Di situ Ahok menanggapi pernyataan Prasetyo yang menuding pengajuan draf APBD 2015 Pemerintah DKI ke Mendagri bukanlah hasil dari persetujuan di rapat paripurna 27 Januari 2015 lalu.
Menanggapi hal itu, Ahok pun membantahnya.
"Mereka, siapa yang ngga sesuai paripurna? Paripurnanya yang ngga kasih kita apapun, itu yang saya minta dari mereka," kata mantan Bupati Belitung Timur itu.
Ia juga mengaku tak percaya dengan hasil paripurna penetapan APBD tahun 2015. Ahok mengaku, DPRD DKI tidak pernah mengeluarkan hasil paripurna tersebut.
"Paripurna kok ngga di print out keluar dulu. Dia bilang gapapa gampang, berarti kalu gampang mau pake cara 2 tahun yang lalu dong bohongin kita," tutup Ahok kesal.
17 Februari 2015
Pada tanggal 17 Februari ada isu bahwa Ahok akan dijegal dengan hak interpelasi oleh DPRD. Namun, Ahok juga tidak peduli dengan ancaman interpelasi hingga impeachment atau pemakzulan yang akan dilakukan DPRD.
"Kalau saya punya hak interpelasi, saya yang akan interpelasi DPRD sebenarnya. Supaya bisa lebih jelas," ujar Ahok di Bali Kota DKI Jakarta, Selasa (17/2/2015).
"Saya bilang kalau hak interplasi lebih bagus kan. Kalau hak interpelasi kan hak tanya, saya bisa jawab. Kalau dia nggak berani hak interpelasi gimana saya mau jawab," kata Ahok.
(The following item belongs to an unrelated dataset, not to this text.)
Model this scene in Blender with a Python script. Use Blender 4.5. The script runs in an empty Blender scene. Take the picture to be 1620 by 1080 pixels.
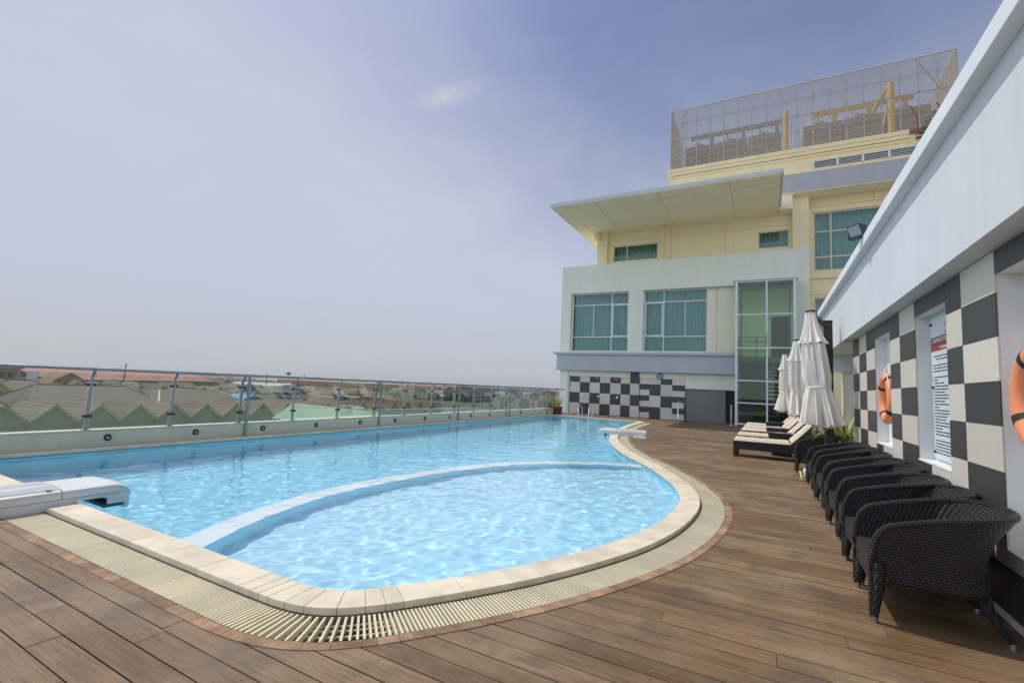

"Jadi saya yang harus interplasi mereka dong, sayang nggak ada UU yang atur," ujarnya.
23 Februari 2015
Setelah Mendagri Tjahjo Kumolo mengirimkan tim untuk membantu menyelaraskan APBD 2015, Pemprov telah memperbaiki serta melengkapi dokumen untuk dikembalikan ke Kemendagri. Menurut Sekretaris Daerah Saefullah, pihaknya hanya terkendala masalah teknis.
"Ada 4 hal yang sudah kita perbaiki yakni nomor rekeningnya (dinas kurang lengkap sudah kita lengkapi, lampiran KUA (Kebijakan Umum Anggaran) dan PPAS (Plafon Prioritas Anggaran Sementara) sudah kita lampirin, lalu juga rekomendasi hibah sudah kita sampaikan. Jadi hari ini kita sudah lengkap dan sudah kita berikan," kata Saefulah, di Balai Kota, Senin (23/2/2015).
24 Februari 2015
Ahok membeberkan cara DPRD menyelipkan 'dana siluman' dalam APBD 2015 sebesar Rp 12,1 triliun. Menurutnya, anggaran itu muncul setelah sidang paripurna pada 27 Januari lalu.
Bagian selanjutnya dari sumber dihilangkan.